======== AVAILABLE DATA
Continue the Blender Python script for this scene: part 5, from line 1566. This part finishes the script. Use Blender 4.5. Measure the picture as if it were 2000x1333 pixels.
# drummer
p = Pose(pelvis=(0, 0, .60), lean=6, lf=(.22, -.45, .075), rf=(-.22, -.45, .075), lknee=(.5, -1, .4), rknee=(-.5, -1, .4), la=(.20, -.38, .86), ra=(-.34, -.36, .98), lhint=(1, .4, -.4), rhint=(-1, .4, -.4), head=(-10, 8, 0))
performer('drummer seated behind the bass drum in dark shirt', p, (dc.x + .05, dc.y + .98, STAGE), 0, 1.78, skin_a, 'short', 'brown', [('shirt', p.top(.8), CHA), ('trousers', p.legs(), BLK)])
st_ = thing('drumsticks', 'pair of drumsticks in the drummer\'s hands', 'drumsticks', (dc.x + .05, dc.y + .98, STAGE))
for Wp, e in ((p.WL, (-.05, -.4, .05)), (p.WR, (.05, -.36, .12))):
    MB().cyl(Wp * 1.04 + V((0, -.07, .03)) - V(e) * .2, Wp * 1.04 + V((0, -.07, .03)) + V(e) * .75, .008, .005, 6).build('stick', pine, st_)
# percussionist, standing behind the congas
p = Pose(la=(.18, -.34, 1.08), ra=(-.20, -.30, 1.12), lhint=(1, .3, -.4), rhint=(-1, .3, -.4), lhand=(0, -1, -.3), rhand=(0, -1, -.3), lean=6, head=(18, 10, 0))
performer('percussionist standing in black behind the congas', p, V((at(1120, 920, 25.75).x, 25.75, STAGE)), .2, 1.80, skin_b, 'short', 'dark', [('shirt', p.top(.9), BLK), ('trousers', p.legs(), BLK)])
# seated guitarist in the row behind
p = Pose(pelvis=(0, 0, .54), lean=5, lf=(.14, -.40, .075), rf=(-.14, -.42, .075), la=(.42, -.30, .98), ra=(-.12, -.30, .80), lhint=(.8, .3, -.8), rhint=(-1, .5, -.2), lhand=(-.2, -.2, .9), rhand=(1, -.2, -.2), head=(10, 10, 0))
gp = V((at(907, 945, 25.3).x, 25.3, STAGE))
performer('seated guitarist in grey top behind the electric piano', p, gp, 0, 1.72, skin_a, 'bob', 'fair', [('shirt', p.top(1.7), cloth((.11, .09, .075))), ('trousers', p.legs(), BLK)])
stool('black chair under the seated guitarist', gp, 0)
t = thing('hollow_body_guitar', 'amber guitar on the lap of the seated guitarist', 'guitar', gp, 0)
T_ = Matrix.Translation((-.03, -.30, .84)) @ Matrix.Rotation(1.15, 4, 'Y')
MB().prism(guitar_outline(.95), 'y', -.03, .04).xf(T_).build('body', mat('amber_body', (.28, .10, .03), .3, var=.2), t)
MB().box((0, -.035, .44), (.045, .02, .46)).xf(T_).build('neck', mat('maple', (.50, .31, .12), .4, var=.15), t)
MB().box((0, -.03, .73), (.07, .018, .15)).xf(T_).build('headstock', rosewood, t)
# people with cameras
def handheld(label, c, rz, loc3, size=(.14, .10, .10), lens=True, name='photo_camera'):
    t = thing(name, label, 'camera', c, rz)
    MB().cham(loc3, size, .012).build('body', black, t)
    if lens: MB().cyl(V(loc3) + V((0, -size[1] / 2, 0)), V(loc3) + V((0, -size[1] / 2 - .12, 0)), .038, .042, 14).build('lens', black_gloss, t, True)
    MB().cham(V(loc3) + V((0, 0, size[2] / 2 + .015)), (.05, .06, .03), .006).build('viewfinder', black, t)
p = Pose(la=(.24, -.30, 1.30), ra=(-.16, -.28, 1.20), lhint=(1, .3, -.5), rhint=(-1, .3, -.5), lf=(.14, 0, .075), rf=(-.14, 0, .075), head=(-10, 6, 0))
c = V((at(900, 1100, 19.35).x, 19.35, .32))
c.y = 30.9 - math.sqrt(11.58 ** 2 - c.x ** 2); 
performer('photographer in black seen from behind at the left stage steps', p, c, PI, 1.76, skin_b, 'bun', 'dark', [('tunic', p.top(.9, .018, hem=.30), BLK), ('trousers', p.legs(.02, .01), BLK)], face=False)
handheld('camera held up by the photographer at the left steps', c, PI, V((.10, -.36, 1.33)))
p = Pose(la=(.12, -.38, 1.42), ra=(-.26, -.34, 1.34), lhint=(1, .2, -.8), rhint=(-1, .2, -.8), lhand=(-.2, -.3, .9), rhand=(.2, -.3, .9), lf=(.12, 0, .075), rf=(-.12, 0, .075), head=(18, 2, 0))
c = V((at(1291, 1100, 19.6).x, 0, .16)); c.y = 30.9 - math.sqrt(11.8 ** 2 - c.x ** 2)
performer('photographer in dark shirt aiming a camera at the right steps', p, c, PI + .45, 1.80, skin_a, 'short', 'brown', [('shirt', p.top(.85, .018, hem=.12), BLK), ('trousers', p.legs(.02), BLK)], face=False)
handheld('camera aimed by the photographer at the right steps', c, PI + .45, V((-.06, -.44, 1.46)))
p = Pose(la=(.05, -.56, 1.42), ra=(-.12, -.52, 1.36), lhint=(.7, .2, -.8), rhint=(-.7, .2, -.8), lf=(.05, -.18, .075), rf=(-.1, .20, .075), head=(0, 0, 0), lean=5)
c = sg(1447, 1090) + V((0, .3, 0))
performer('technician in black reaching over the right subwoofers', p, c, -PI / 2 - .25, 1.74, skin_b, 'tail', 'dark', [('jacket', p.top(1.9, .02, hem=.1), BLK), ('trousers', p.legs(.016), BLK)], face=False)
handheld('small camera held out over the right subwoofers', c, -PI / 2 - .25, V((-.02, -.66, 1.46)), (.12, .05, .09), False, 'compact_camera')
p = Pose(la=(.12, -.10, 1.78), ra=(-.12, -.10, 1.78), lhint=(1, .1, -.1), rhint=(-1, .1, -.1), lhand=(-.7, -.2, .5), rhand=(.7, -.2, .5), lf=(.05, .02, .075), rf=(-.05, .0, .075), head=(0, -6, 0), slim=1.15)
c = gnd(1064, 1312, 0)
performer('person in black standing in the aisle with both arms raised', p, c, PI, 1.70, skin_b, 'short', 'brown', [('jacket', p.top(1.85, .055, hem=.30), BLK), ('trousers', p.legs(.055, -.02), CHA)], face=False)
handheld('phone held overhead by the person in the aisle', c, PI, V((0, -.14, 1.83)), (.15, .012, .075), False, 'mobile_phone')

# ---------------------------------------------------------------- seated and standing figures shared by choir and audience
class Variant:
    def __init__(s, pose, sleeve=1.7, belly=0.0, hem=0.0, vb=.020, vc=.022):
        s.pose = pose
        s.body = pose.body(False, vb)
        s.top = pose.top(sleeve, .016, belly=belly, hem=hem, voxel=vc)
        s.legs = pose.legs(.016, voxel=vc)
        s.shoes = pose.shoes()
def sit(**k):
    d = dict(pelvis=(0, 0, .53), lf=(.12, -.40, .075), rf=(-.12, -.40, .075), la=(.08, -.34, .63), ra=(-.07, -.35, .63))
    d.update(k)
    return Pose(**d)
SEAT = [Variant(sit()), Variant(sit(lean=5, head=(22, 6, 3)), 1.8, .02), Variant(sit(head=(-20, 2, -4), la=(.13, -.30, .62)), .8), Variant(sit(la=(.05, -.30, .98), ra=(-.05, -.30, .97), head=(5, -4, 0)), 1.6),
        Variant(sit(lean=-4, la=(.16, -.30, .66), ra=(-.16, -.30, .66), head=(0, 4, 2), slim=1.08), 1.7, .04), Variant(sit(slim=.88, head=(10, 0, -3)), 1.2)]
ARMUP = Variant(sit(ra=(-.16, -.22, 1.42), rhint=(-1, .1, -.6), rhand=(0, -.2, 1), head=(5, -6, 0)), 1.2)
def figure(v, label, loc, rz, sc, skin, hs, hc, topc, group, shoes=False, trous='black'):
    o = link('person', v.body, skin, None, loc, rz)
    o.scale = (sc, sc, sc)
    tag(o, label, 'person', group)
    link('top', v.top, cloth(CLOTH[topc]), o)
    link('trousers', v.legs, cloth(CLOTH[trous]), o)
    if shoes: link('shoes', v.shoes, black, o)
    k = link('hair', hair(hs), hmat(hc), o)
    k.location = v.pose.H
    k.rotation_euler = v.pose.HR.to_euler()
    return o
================
- **WHAT TO WORK ON**
Report how many lines of the listing hold the string "from", giving only the number.

- **FINAL ANSWER**
2